Feb 18, 2012
Chris Tanner

London funeral for shooting victim

The Irish Times – Saturday, February 18, 2012Melanie McCarthy-McNamara’s boyfriend Christopher Moran leads the mourners at St Dominic’s Priory, London, yesterday. Photograph: Joanne O’Brien

MARK HENNESSY, London Editor

ST DOMINIC’S Priory in Kentish Town in north London had loomed large in the life of Melanie McCarthy-McNamara, the 16-year-old shot dead recently in Tallaght.

Ten years ago, Melanie went to St Dominic’s Priory on Southampton Road in Kentish Town for her First Holy Communion.

She had intended to return there for her marriage within the next year.

Yesterday, however, hundreds returned to the same church for her funeral Mass, following her brutal killing in Tallaght on February 7th when she was shot twice in the head while sitting in the back of an SUV, along with her boyfriend, Christopher Moran.

Everything about the funeral was pink, Melanie’s favourite colour: most of the younger men and boys, some as young as three, in her wider family wore identical shirts in that colour which also featured on the coffin.

In his words, Fr Peter Harries OP acknowledged the inability of many in the congregation to put their thoughts into words following the killing: “It is difficult to know what to say, or what to do. Here, a few years ago, she made her First Communion.

“And here we gather now to pray for her and to offer prayers for those left behind,” he said, adding that “when someone’s life is cut short then our normal way of comforting people seems somehow less than adequate”.

According to some of those who attended the funeral, her remains had been laid out in a favourite pink tracksuit, along with white running shoes, and the engagement ring placed on her finger by her boyfriend after her death.

A friend, Sammy Jo, read the words of tribute from the dead girl’s father:

“The love I have for you is the greatest love of all. I was the proudest man on the Earth. Don’t worry about Mummy and the children. You’re in safe hands. I will never forget you. Love Shakey.”

Her coffin was carried from the church to the words of the Sarah McLaughlin song,
In The Arms of an Angel , while members of her family, including her grandmother, Frances – who had to leave briefly earlier in the ceremony because of illness – walked behind.

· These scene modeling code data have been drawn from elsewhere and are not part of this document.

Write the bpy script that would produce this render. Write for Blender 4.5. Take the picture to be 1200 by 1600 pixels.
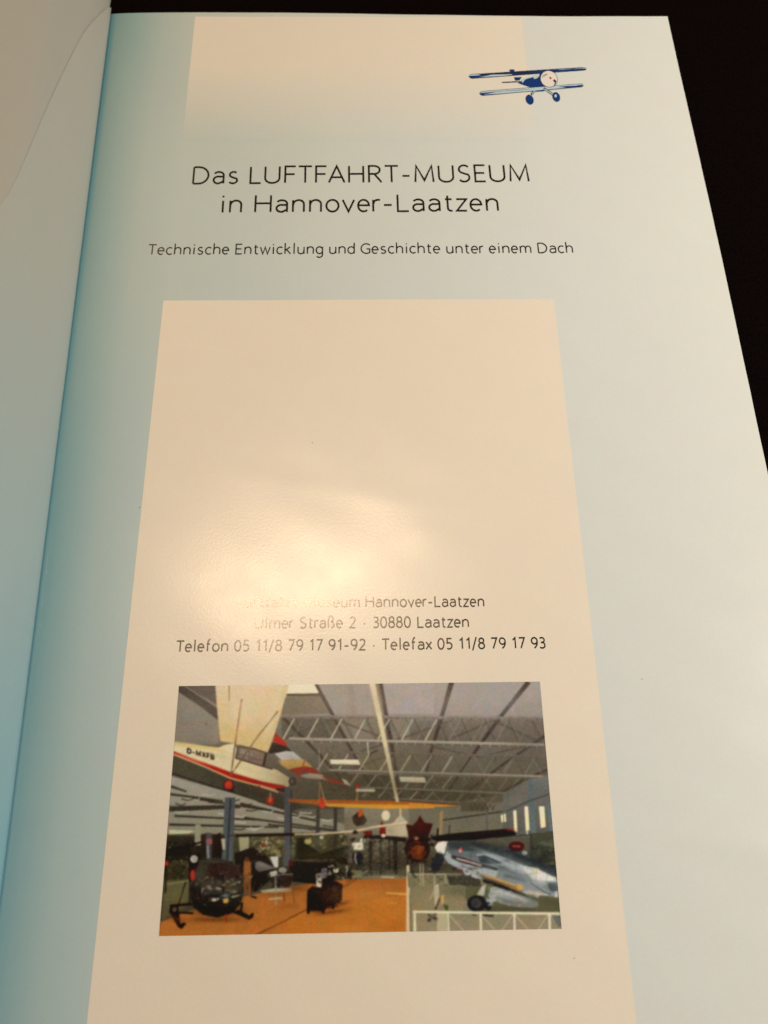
import bpy, math, random
import numpy as np
from mathutils import Matrix, Vector

# ------------------------------------------------------------------ scene, camera, lights
MM = 0.001
scene = bpy.context.scene
for o in list(bpy.data.objects):
    bpy.data.objects.remove(o)
C = scene.collection
random.seed(4)
rng = np.random.default_rng(7)

# camera: phone held about 21 cm over the page, tipped 23 degrees towards the page top
FPX = 1300.0
CAM = np.array([89.955, -282.343, 207.566])          # mm; origin = top left of the page, z = 0 the page
R = np.array([[0.99979401, -0.01516152, 0.01349297],  # world -> camera
              [0.00876612, 0.92217728, 0.3866681],
              [-0.01830539, -0.38647017, 0.92212023]])
cd = bpy.data.cameras.new('camera')
cam = bpy.data.objects.new('camera', cd)
C.objects.link(cam)
m = Matrix([list(R.T[i]) + [CAM[i] * MM] for i in range(3)] + [[0, 0, 0, 1]])
cam.matrix_world = m
cd.sensor_fit = 'VERTICAL'
cd.sensor_height = 24.0
cd.lens = 24.0 * FPX / 1600.0
cd.clip_start = 0.005
cd.clip_end = 50.0
cd.dof.use_dof = True
cd.dof.focus_distance = 0.225
cd.dof.aperture_fstop = 16.0
scene.camera = cam

world = bpy.data.worlds.new('World')
scene.world = world
world.use_nodes = True
bg = world.node_tree.nodes['Background']
bg.inputs['Color'].default_value = (0.62, 0.85, 1.0, 1)
bg.inputs['Strength'].default_value = 0.01


def area(name, loc, target, size, power, color, shape='DISK', size_y=None):
    l = bpy.data.lights.new(name, 'AREA')
    l.shape = shape
    l.size = size
    if size_y:
        l.size_y = size_y
    l.energy = power
    l.color = color
    o = bpy.data.objects.new(name, l)
    o.location = loc
    o.rotation_euler = (Vector(target) - Vector(loc)).to_track_quat('-Z', 'Y').to_euler()
    C.objects.link(o)
    return o


# warm room lamp above and beyond the page: its mirror image is the sheen over the address lines
lamp = area('ceiling_lamp', (-0.030, 0.212, 1.30), (0.08, -0.2, 0), 0.36, 5.3, (1.0, 0.72, 0.45), 'RECTANGLE', 0.07)
lamp.rotation_euler = (0, 0, math.radians(9))        # hangs level, facing straight down
# added fills, no real fixtures: amber beyond the head, pale from left and right
area('amber_fill', (-0.50, 0.50, 0.60), (0.08, -0.15, 0), 0.7, 2.3, (1.0, 0.52, 0.18))
area('left_light', (-0.80, -0.15, 0.55), (0.08, -0.15, 0), 0.9, 0.6, (1.0, 0.99, 0.88))
area('right_light', (0.62, -0.17, 0.39), (0.08, -0.15, 0), 0.35, 3.75, (1.0, 0.965, 0.90))

vs = scene.view_settings
vs.view_transform = 'Standard'
vs.look = 'None'
vs.exposure = 0.11
vs.gamma = 1.0
vs.use_curve_mapping = False
scene.render.engine = 'CYCLES'


# ------------------------------------------------------------------ helpers
def px2mm(px, py, z=0.0):
    """a point of the page plane (mm) measured on the photograph"""
    d = R.T @ np.array([px - 600.0, 800.0 - py, -FPX])
    t = (z - CAM[2]) / d[2]
    p = CAM + d * t
    return p[0], p[1]


def lin(c):
    c = np.asarray(c, float) / 255.0
    return np.where(c <= 0.04045, c / 12.92, ((c + 0.055) / 1.055) ** 2.4)


def smooth(e0, e1, x):
    t = np.clip((x - e0) / (e1 - e0), 0, 1)
    return t * t * (3 - 2 * t)


PAGE_W, PAGE_H = 200.6, 326.0
FOLDS = [(px2mm(330, 735), px2mm(1150, 868), 0.03, 3.0), (px2mm(260, 690), px2mm(1000, 805), -0.015, 3.2), (px2mm(930, 1285), px2mm(1200, 1330), 0.11, 3.0),
         (px2mm(700, 560), px2mm(1180, 610), 0.05, 5.0)]


def page_z(x, y):
    """relief of the right page in mm: sinks a little into the fold, and the sheet cockles"""
    x = np.asarray(x, float)
    y = np.asarray(y, float)
    z = -1.0 * np.exp(-(x + 6.0) / 6.0)
    r = smooth(15, 60, x)
    z = z + r * (0.04 * np.sin(x * 0.047 + y * 0.031 + 1.0) + 0.03 * np.sin(x * 0.11 - y * 0.083)
                 + 0.022 * np.sin(x * 0.21 + y * 0.27 + 2.0))
    # soft cockle where the sheen breaks up, and faint folds near the outer edge
    z = z + 0.05 * np.exp(-(((x - 106) / 7.0) ** 2 + ((y + 203) / 5.0) ** 2))
    for (ax, ay), (bx, by), amp, wd in FOLDS:
        k = (by - ay) / (bx - ax)
        d = (y - ay - k * (x - ax)) / math.hypot(1, k)
        z = z + amp * np.exp(-(d / wd) ** 2) * smooth(ax - 15, ax + 25, x)
    return z


def edge_x(y):
    return 200.0 + 0.9 * smooth(0, 120, -np.asarray(y, float))


def mesh_obj(name, verts, faces, mats, parent=None, smooth_shade=False, idx=None):
    me = bpy.data.meshes.new(name)
    me.from_pydata([tuple(v) for v in verts], [], [tuple(f) for f in faces])
    for mt in (mats if isinstance(mats, (list, tuple)) else [mats]):
        me.materials.append(mt)
    if idx is not None:
        me.polygons.foreach_set('material_index', idx)
    if smooth_shade:
        me.polygons.foreach_set('use_smooth', [True] * len(me.polygons))
    me.update()
    o = bpy.data.objects.new(name, me)
    C.objects.link(o)
    if parent:
        o.parent = parent
    return o


def grid_faces(nu, nv):
    i, j = np.meshgrid(np.arange(nu - 1), np.arange(nv - 1), indexing='ij')
    a = i * nv + j
    return np.stack([a, a + nv, a + nv + 1, a + 1], -1).reshape(-1, 4)


def up_faces(faces, verts):
    """turn a sheet so that its faces look up"""
    f = np.asarray(faces)
    v = np.asarray(verts)
    n = np.cross(v[f[0][1]] - v[f[0][0]], v[f[0][2]] - v[f[0][0]])
    return f if n[2] > 0 else f[:, ::-1]


# ------------------------------------------------------------------ materials
class NT:
    def __init__(self, name):
        self.m = bpy.data.materials.new(name)
        self.m.use_nodes = True
        self.t = self.m.node_tree
        self.b = self.t.nodes['Principled BSDF']

    def n(self, kind, **kw):
        nd = self.t.nodes.new(kind)
        for k, v in kw.items():
            setattr(nd, k, v)
        return nd

    def l(self, a, b):
        self.t.links.new(a, b)

    def math(self, op, a, b=None, c=None, clamp=False):
        nd = self.n('ShaderNodeMath', operation=op, use_clamp=clamp)
        for i, v in enumerate((a, b, c)):
            if v is None:
                continue
            if isinstance(v, (int, float)):
                nd.inputs[i].default_value = v
            else:
                self.l(v, nd.inputs[i])
        return nd.outputs[0]

    def mix(self, fac, a, b, blend='MIX'):
        nd = self.n('ShaderNodeMix', data_type='RGBA', blend_type=blend)
        for s, v in ((nd.inputs[0], fac), (nd.inputs[6], a), (nd.inputs[7], b)):
            if isinstance(v, (int, float)):
                s.default_value = v
            elif isinstance(v, tuple):
                s.default_value = v + (1,)
            else:
                self.l(v, s)
        return nd.outputs[2]

    def ramp(self, fac, stops):
        nd = self.n('ShaderNodeValToRGB')
        cr = nd.color_ramp
        while len(cr.elements) < len(stops):
            cr.elements.new(0.5)
        for e, (p, c) in zip(cr.elements, stops):
            e.position = p
            e.color = tuple(c) + (1,)
        self.l(fac, nd.inputs[0])
        return nd.outputs[0]


CREAM = (0.795, 0.738, 0.632)


def gloss(nt, rough=0.225, level=0.42, ior=1.5, tooth=0.36):
    """coated art paper: satin sheen broken up by the fine tooth of the stock"""
    tc = nt.n('ShaderNodeTexCoord')
    nz = nt.n('ShaderNodeTexNoise')
    nz.inputs['Scale'].default_value = 1500.0
    nz.inputs['Detail'].default_value = 3.0
    nt.l(tc.outputs['Object'], nz.inputs['Vector'])
    nz2 = nt.n('ShaderNodeTexNoise')
    nz2.inputs['Scale'].default_value = 120.0
    nz2.inputs['Detail'].default_value = 4.0
    nt.l(tc.outputs['Object'], nz2.inputs['Vector'])
    h = nt.math('ADD', nz.outputs['Fac'], nt.math('MULTIPLY', nz2.outputs['Fac'], 0.6))
    bp = nt.n('ShaderNodeBump')
    bp.inputs['Strength'].default_value = tooth
    bp.inputs['Distance'].default_value = 0.00004
    nt.l(h, bp.inputs['Height'])
    nt.l(bp.outputs['Normal'], nt.b.inputs['Normal'])
    rg = nt.math('MULTIPLY_ADD', nz2.outputs['Fac'], 0.08, rough - 0.04)
    nt.l(rg, nt.b.inputs['Roughness'])
    nt.b.inputs['IOR'].default_value = ior
    nt.b.inputs['Specular IOR Level'].default_value = level


def page_colour(nt):
    """pale blue tint of the printed page with press mottle; fold shade partly painted in"""
    tc = nt.n('ShaderNodeTexCoord')
    sx = nt.n('ShaderNodeSeparateXYZ')
    nt.l(tc.outputs['Object'], sx.inputs[0])
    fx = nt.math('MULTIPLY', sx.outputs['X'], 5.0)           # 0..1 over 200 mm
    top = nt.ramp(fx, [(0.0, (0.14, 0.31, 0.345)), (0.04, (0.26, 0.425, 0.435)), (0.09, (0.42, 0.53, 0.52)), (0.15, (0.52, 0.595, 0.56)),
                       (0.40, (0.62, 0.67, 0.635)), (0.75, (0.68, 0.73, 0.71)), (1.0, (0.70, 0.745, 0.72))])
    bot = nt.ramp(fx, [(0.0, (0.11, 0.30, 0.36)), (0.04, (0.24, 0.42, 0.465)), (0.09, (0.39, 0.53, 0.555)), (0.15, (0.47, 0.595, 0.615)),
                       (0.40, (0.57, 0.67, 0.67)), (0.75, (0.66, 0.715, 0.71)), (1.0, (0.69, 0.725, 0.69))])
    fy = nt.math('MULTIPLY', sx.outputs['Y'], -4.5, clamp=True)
    return nt.mix(fy, top, bot), tc, sx


def mottle(nt, col, tc, amt=0.035):
    nz = nt.n('ShaderNodeTexNoise')
    nz.inputs['Scale'].default_value = 130.0
    nz.inputs['Detail'].default_value = 5.0
    nz.inputs['Roughness'].default_value = 0.7
    nt.l(tc.outputs['Object'], nz.inputs['Vector'])
    nz3 = nt.n('ShaderNodeTexNoise')
    nz3.inputs['Scale'].default_value = 1400.0
    nz3.inputs['Detail'].default_value = 2.0
    nt.l(tc.outputs['Object'], nz3.inputs['Vector'])
    c1 = nt.mix(1.0, nz.outputs['Color'], nz3.outputs['Color'], 'MULTIPLY')
    hs = nt.n('ShaderNodeVectorMath', operation='MULTIPLY_ADD')
    nt.l(c1, hs.inputs[0])
    hs.inputs[1].default_value = (amt * 4,) * 3
    hs.inputs[2].default_value = (1 - amt,) * 3
    return nt.mix(1.0, col, hs.outputs[0], 'MULTIPLY')


def mat_page():
    nt = NT('pale_blue_paper')
    col, tc, sx = page_colour(nt)
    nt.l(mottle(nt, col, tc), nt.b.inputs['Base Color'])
    gloss(nt)
    return nt.m


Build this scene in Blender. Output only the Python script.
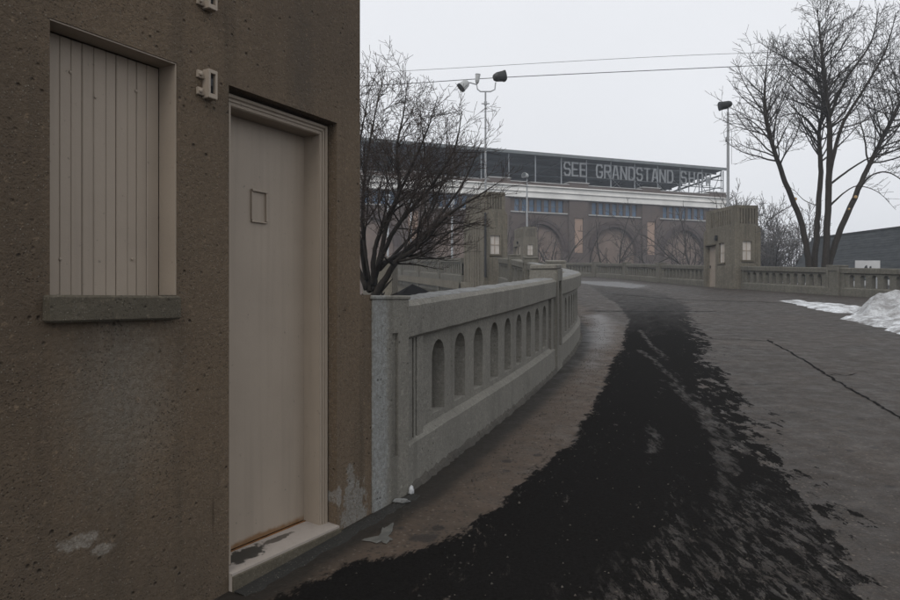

Outside the church, large numbers of bouquets, mostly in pink, were laid on a flat-bed truck, which carried an erect display which read, “Our Barbie Doll”, while another in the shape of a Blackberry mobile phone was laid alongside.

Her coffin was borne in a white carriage pulled by four white horses, each of which had pink feathers in their manes, adorned by several wreaths including ones that read “Angel” and “Melanie”.

Six Daimler cars, including one in pink, carried members of the family, who have lived for some years in the Queen’s Crescent district near by, to Highgate Cemetery for the burial, escorted by a police motorcycle outrider.

A photographer from the local
Camden Journal was asked by the family to take pictures of the coffin inside the church before the ceremony, but other members of the media received some verbal abuse from a few of those who attended the funeral.

Some expressed unhappiness at press coverage which suggested that the teenager had been the victim of a gangland killing that had gone wrong: “You’re all telling lies,” said one relative of the dead girl angrily.

Tempers are high among Travellers following the killing. In his sermon, Fr Harries acknowledged the sense of “loss, pain and bewilderment” that exists among the Traveller community, but he urged all to denounce violence, which is, he said, “not the Christian way”.

Gardaí were last night continuing to question two males in relation to Ms McCarthy-McNamara’s murder. A teenager and a man in his early 20s were detained in Athy, Co Kildare on Thursday following a raid on an apartment in the town.

They can be held at Tallaght Garda station, Dublin, for up to seven days.